Many Human Services and Healthcare organizations rely on their staff to visit client homes, facilities, and provide transportation for clients. A strong set of controls paired with the appropriate insurance coverage can significantly lower an organization’s cost of risk as it relates to auto exposure. Setting up the right controls is largely what will determine an organization’s cost of risk. Insurance coverage is the simplest part.
Prevention of scenarios with the right systems in place:
Scenario 1: A Non Profit checks Motor Vehicle Reports (MVRs) upon hire and even annually. An employee transporting clients causes a severe accident with another vehicle. Since the last MVR run was clean, they are found to have a suspended license. This is due to repeated reckless driving and speeding violations.
Coverage Response: The carrier pushes back citing it is the employer’s responsibility to know the status of the driver’s record and take preventative action. The claim is denied by the carrier. Then, the Non Profit assumes full responsibility for the cost of the injured claimant in the other vehicle, the injured clients, and the physical damage to the vehicles.
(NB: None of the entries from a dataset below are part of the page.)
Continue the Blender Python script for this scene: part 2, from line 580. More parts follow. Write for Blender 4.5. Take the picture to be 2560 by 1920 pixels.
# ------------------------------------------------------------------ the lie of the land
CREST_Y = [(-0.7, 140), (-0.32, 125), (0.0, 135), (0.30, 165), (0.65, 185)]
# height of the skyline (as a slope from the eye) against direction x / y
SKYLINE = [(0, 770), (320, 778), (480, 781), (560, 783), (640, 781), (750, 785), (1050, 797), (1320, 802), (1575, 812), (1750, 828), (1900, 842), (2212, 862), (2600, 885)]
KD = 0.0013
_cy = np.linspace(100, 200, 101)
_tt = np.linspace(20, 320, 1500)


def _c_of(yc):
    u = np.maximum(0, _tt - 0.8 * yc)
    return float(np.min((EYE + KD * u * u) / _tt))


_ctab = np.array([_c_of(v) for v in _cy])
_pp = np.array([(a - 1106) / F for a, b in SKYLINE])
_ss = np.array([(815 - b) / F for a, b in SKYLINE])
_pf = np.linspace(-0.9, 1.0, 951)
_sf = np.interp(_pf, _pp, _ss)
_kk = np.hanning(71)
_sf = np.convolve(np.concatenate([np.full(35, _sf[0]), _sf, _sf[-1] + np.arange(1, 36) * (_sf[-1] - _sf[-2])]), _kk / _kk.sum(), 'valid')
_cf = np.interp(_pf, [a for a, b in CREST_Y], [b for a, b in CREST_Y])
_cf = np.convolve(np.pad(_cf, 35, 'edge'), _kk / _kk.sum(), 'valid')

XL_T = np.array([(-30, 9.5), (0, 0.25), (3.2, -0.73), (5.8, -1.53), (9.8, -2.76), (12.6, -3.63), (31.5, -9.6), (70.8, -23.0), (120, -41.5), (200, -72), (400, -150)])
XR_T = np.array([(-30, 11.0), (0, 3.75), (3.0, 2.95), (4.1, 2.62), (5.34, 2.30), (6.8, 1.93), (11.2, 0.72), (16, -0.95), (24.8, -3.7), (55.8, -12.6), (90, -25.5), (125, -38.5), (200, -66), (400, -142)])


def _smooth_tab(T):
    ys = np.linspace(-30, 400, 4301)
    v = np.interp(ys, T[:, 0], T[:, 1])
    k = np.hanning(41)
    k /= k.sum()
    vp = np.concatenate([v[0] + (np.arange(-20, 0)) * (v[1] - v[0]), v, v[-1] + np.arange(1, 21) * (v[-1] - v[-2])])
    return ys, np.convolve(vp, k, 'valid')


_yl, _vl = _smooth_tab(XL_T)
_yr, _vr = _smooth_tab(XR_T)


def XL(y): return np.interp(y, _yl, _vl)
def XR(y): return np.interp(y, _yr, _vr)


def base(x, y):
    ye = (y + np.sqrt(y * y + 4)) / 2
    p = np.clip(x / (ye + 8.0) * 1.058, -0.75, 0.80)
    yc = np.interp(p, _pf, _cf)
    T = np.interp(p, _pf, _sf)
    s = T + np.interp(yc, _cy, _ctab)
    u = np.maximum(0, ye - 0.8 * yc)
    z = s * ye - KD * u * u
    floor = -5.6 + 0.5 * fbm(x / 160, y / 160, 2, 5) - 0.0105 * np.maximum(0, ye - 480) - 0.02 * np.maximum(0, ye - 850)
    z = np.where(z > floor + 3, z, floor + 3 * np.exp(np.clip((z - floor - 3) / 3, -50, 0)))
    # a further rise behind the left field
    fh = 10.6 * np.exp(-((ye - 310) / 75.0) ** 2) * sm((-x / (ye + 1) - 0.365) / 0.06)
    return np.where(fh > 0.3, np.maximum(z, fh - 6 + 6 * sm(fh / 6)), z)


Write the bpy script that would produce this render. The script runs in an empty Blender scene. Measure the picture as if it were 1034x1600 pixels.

The damages
Preventative Solution: There are vendors who can provide Automated MVR updates any time there is an event on a driver record, allowing the employer to take immediate action. Tie the Automated MVR update system to MVR grading criteria and a Progressive Discipline Policy within a well-defined Drivers Agreement. This is to hold drivers accountable and encourage safe driving.
Scenario 2: A Home Health Care Agency declines Hired and Non Owned Auto Coverage and does not require employees to maintain a minimum personal auto limit. The Agency’s driving exposure includes personal vehicle use:
- Nurse Supervisors driving to client homes & facilities
- Aides running errands and providing transportation for clients to Dr.’s appointments
An Aide maintains the statutory minimum insurance requirement, transports a client and causes an accident with another vehicle. The aide totals the other vehicle. The other driver and the client sustain injuries and sue the aide for $100,000 each.
Coverage Response: The statutory limit provides a maximum of $50,000 bodily injury liability to all persons and $10,000 to property, meaning the Agency is responsible for $75,000 to both the other driver and the client as well as value of the vehicle less the $10,000 from the aide’s policy. As Hired and Non Owned Auto isn’t in place, this is uninsured loss the Agency would pay out of pocket.
Preventative Solution: The Agency should require a minimum limit for personal auto coverage to form a Primary Layer before the business insurance needs to respond. We recommend a $300,000 limit. Further, proof of coverage and payment should be collected annually. Purchase Hired and non owned auto with a $1,000,000 CSL AND included in an Umbrella.